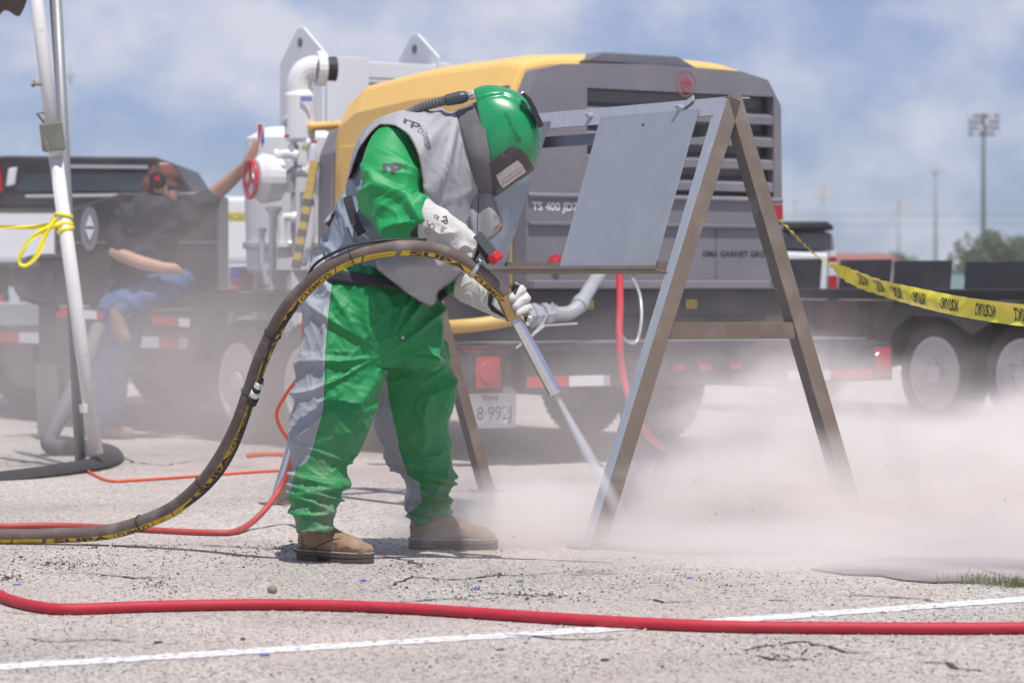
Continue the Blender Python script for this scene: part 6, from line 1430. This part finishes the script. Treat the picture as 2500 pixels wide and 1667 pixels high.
cloud((2.45, 12.5, .18), (1.15, 1.3, .62), 5.5, 'dust billowing off to the right edge', seed=2.6, nscale=1.9, floor=.4)
cloud((1.35, 13.9, .38), (.9, .8, .62), 4.0, 'puff of dust rising behind the stand', seed=3.1, nscale=2.4, floor=.2)
cloud((.25, 11.6, .0), (1.15, .8, .46), 7.0, 'low dust spreading round the far boot of the worker', seed=4.4, nscale=2.4, floor=.3)
cloud((.95, 11.8, .12), (.8, .8, .5), 7.0, 'dust kicked up where the jet hits the ground', seed=8.2, nscale=2.2, floor=.35)
cloud((-1.9, 17.2, .5), (3.3, 2.6, 1.75), .42, 'thin dust drifting over the trailer at the left', seed=5.7, nscale=1.2, floor=.5)
cloud((1.2, 15.0, .25), (2.6, 1.4, 1.1), .7, 'thin dust behind the stand', seed=6.9, nscale=1.6, floor=.4)
cloud((3.0, 18.0, .1), (2.2, 1.6, .8), .7, 'dust blown round the wheels of the right trailer', seed=7.5, nscale=1.6, floor=.3)
# abrasive jet leaving the nozzle: thins out with the distance it has flown
jt = (nb_ - na).normalized(); jo = nb_ + jt * .002
mb = MB(); mb.lathe((0, 0, 0), (0, 0, 1), [(0, .012), (.1, .015), (.25, .023), (.42, .034), (.62, .050)], 20)
jm = vol_mat('jet_dust', (0.93, 0.94, 0.99), 1.0, 'even'); t = jm.node_tree; co = N(t, 'ShaderNodeTexCoord'); sx = N(t, 'ShaderNodeSeparateXYZ'); t.links.new(co.outputs['Object'], sx.inputs[0])
mr = N(t, 'ShaderNodeMapRange', interpolation_type='SMOOTHSTEP'); mr.inputs[1].default_value = .62; mr.inputs[2].default_value = 0; mr.inputs[3].default_value = 0; mr.inputs[4].default_value = 70; t.links.new(sx.outputs['Z'], mr.inputs[0]); cx_ = N(t, 'ShaderNodeCombineXYZ'); t.links.new(sx.outputs['X'], cx_.inputs[0]); t.links.new(sx.outputs['Y'], cx_.inputs[1]); ln_ = N(t, 'ShaderNodeVectorMath', operation='LENGTH'); t.links.new(cx_.outputs[0], ln_.inputs[0])
rz_ = N(t, 'ShaderNodeMath', operation='MULTIPLY_ADD'); rz_.inputs[1].default_value = .062; rz_.inputs[2].default_value = .012; t.links.new(sx.outputs['Z'], rz_.inputs[0]); dv_ = N(t, 'ShaderNodeMath', operation='DIVIDE'); t.links.new(ln_.outputs['Value'], dv_.inputs[0]); t.links.new(rz_.outputs[0], dv_.inputs[1])
rf_ = N(t, 'ShaderNodeMapRange', interpolation_type='SMOOTHSTEP'); rf_.inputs[1].default_value = 1.0; rf_.inputs[2].default_value = .1; t.links.new(dv_.outputs[0], rf_.inputs[0]); ml_ = N(t, 'ShaderNodeMath', operation='MULTIPLY'); t.links.new(mr.outputs[0], ml_.inputs[0]); t.links.new(rf_.outputs[0], ml_.inputs[1])
t.links.new(ml_.outputs[0], [n for n in t.nodes if n.type == 'PRINCIPLED_VOLUME'][0].inputs['Density'])
jo_ = mb.build('abrasive_jet', jm, kind='stuff'); jo_.location = jo; jo_.rotation_euler = jt.to_track_quat('Z', 'Y').to_euler()

# grit thrown up out of the dust
rngg = random.Random(11); mb = MB()
for i in range(70):
    c = Vector((rngg.gauss(1.1, .6), rngg.gauss(11.5, .35), abs(rngg.gauss(.18, .22)) + .01)); s_ = rngg.uniform(.0015, .0038); mb.lathe(c, (rngg.random(), rngg.random(), 1), [(-s_, s_ * .3), (0, s_), (s_, s_ * .4)], 5)
mb.build('flying_grit', mg2, kind='stuff')
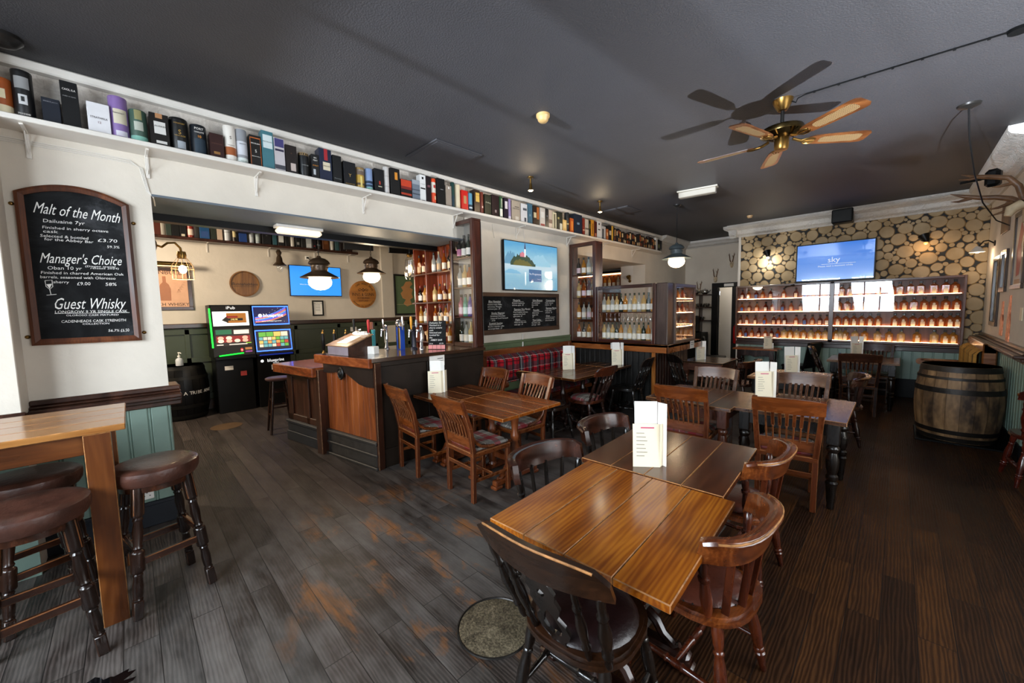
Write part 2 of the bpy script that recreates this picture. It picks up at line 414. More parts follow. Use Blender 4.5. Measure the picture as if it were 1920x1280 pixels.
for x0, x1 in ((-9.3, -3.13), (-1.75, -1.5), (-.1, 2)): b.box(x0, x1, -2.4, -2.2, 1.25, 2.8)
struct('wall_front', b, WALL)
b = MB(); b.box(-9, 5, -6.2, -6, -.2, 1.56); struct('light_block_wall', b, paint('block_wall_stone', '8a857c', .8, .2, 3))  # unseen wall added to keep the distant spot off the back wall
def window(name, M, w, h, nx, ny):
    f = MB(M); e = .06
    f.box(0, e, 0, h, -.05, .05, .004); f.box(w-e, w, 0, h, -.05, .05, .004); f.box(e, w-e, 0, e, -.05, .05, .004); f.box(e, w-e, h-e, h, -.05, .05, .004)
    for i in range(1, nx): f.box(w*i/nx-.02, w*i/nx+.02, e, h-e, -.03, .03)
    for i in range(1, ny): f.box(e, w-e, h*i/ny-.02, h*i/ny+.02, -.029, .029)
    o = struct(name, f, WHITE); g = MB(M); g.box(e, w-e, e, h-e, -.004, .004); g.obj('pane', PANE, o)
window('window_1', face(-3.13, -2.27, 1.25), 1.38, 1.55, 2, 2)
window('window_2', face(-1.5, -2.27, 1.25), 1.4, 1.55, 3, 2)
window('window_3', face(1.87, 3.4, .9, RIGHT), 2.8, 1.75, 3, 2)
# back room behind the bar
b = MB(); b.box(-9.0, -8.8, -2.3, 9, 0, H); b.box(-8.8, -8.74, 4.36, 4.66, 0, H, .004); b.box(-8.8, -4.5, 6.2, 6.35, 0, H); struct('wall_barroom', b, WALL)
b = MB()
b.box(-8.8, -8.76, -2.2, 6.2, 0, 1.47, 0, 1); b.box(-8.8, -8.7, -2.2, 6.2, 1.47, 1.55, .01, 0); b.box(-8.8, -8.74, -2.2, 6.2, 0, .18, .005, 0)
for i in range(9):
    y0 = -1.9+i*.86
    b.box(-8.76, -8.735, y0, y0+.07, .2, 1.45, .005, 1)
b.box(-8.76, -8.735, -2, 6.2, 1.36, 1.46, .004, 1); b.box(-8.76, -8.735, -2, 6.2, .2, .3, .004, 1); b.box(-8.76, -8.735, -2, 6.2, .86, .95, .004, 1)
struct('trim_3', b, [OAKD, DKGREEN])
# dark beams and ducting under the bar-room ceiling
b = MB()
for y in (1.5, 3.4, 5.2): b.box(-8.7, -5, y, y+.22, 3.18, H, .01)
b.box(-6.3, -6.05, .3, 6.1, 3.1, 3.38, .01); struct('trim_4', b, wood('old_beam', '120b07', '22160e', '342215', 'X', 6, .6, .05))
# service room seen through the hatch
b = MB(); b.box(-7.4, -4.5, 6.35, 9.9, 2.66, 2.75); struct('ceiling_service', b, WALLW)
b = MB(); b.box(-7.4, -7.3, 6.35, 9.9, 0, 2.66); b.box(-7.4, -4.5, 9.1, 9.25, 0, 2.66); b.box(-4.82, -4.5, 8.57, 9.1, 0, 2.66); struct('wall_service', b, WALLW)
# ---- boarding, dado rails, skirtings
def boards(b, y0, y1, z0, z1, w, mi=0):
    n = max(1, round((y1-y0)/w)); w = (y1-y0)/n
    for i in range(n):
        a = y0+i*w; b.box(a, a+w-.022, z0, z1, 0, .018, .004, mi); b.lathe([(.008, 0), (.008, z1-z0)], 6, mi, T(a+w-.011, z0, .008) @ RX(-90))
def dado(b, y0, y1, z, s=1, mi=0):
    """a moulded shelf rail along x of a wall-face frame"""
    for dz0, dz1, p in ((-.11, -.07, .035), (-.07, -.04, .075), (-.04, -.005, .125), (-.005, .012, .07), (.012, .05, .03)):
        b.box(y0, y1, z+dz0, z+dz1, -.01, p*s, .008, mi)
b = MB(face(-4.2, 0, 0, LEFT)); b.box(-2.2, .2, .2, 1.0, 0, .008, 0, 1); boards(b, -.52, .2, .2, 1.0, .115, 1); b.box(-2.2, .21, 0, .2, 0, .03, .006, 2); b.box(-.52, .22, .17, .2, 0, .035, .006, 2)
dado(b, -.52, .27, 1.07); b.box(.17, .27, .96, 1.11, -.3, 0, .01, 0)
struct('trim_5', b, [OAKD, GREEN, paint('blue_black_skirting', '1c2027', .45, .2, 6)])
b = MB(face(-3.93, 0, 0, LEFT)); dado(b, -2.2, -.5, 1.04, .7); b.box(-2.2, -.52, 0, .98, 0, .01, 0, 1); struct('trim_6', b, [OAKD, GREEN])
b = MB(face(-4.2, 0, 0, LEFT)); b.box(3.33, 5.65, .2, 1.2, 0, .02, .003, 1); b.box(3.33, 5.65, 1.17, 1.21, 0, .035, .006, 1); b.box(3.33, 5.65, 0, .2, 0, .03, .004, 0); b.box(4.38, 4.4, .9, 1.3, .02, .032, .002, 2)
struct('trim_7', b, [OAKD, paint('green_board', '5c6a4c', .45, .1, 4), WHITE])
b = MB(face(0, 9.6, 0)); b.box(-2.5, .94, .33, .95, 0, .008, 0, 1); boards(b, -2.5, .94, .33, .83, .125, 1); b.box(-2.55, .94, 0, .33, 0, .03, .006, 2)
b.box(-2.55, .94, .82, .9, 0, .05, .008, 0); b.box(-2.5, .94, .9, .945, 0, .16, .01, 0); b.box(-2.55, -2.5, .95, 3.2, -.02, .012, .004, 3)
struct('trim_8', b, [OAKD, GREEN, SATIN, WHITE])
b = MB(face(.94, 0, 0, RIGHT)); b.box(-9.6, -6.3, .2, 1.0, 0, .008, 0, 1); boards(b, -9.6, -6.3, .2, 1.02, .125, 1); b.box(-9.6, -6.3, 0, .2, 0, .03, .006, 2); dado(b, -9.6, -6.2, 1.13, 1.0)
struct('trim_9', b, [OAKD, GREEN, SATIN])
b = MB(face(-4.2, 0, 0, LEFT)); b.box(8.57, 10.95, 0, .2, 0, .03, .006, 0); struct('baseboard_left', b, OAKD)
# cornices
def plasterwork():
    t = NT('plaster_cornice'); n = t.noise(t.co((1, 1, 1)), 16, 3, .6, 2.2)
    t.P(Base_Color=lin('cfcac3'), Roughness=.6); t.bump(n, .9, .03); return t.m
PLAST = plasterwork()
CP = [(0, 0), (.03, 0), (.035, .03), (.1, .06), (.15, .13), (.24, .17), (.26, .2), (.26, .245), (0, .245)]
def cornice(name, M, L, sc=1):
    # profile (out, up) swept along local x
    b = MB(M); v = []; n = len(CP)
    for x in (0, L): v += [(x, (u-.245)*sc, o*sc) for o, u in CP]
    b.add(v, [(i, (i+1) % n, n+(i+1) % n, n+i) for i in range(n)]+[tuple(range(n))[::-1], tuple(range(n, 2*n))])
    struct(name, b, PLAST)
cornice('cornice_back', face(-2.72, 9.6, H), 3.66)
cornice('cornice_return', face(-2.55, 9.6+1.2, H, RIGHT), 1.4)
cornice('cornice_right', face(.94, 9.6, H, RIGHT), 3.3)
cornice('cornice_recess', face(-4.2, 10.95, H), 1.7, .7)
cornice('cornice_left', face(-4.2, 9.3, H, LEFT), 1.65, .7)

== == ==

WORK INSTRUCTIONS:
Return each line where "pixels" shows up.

ANSWER TO THE EXERCISE:
Continue the Blender Python script for this scene: part 6, from line 1430. This part finishes the script. Treat the picture as 2500 pixels wide and 1667 pixels high.
Write part 2 of the bpy script that recreates this picture. It picks up at line 414. More parts follow. Use Blender 4.5. Measure the picture as if it were 1920x1280 pixels.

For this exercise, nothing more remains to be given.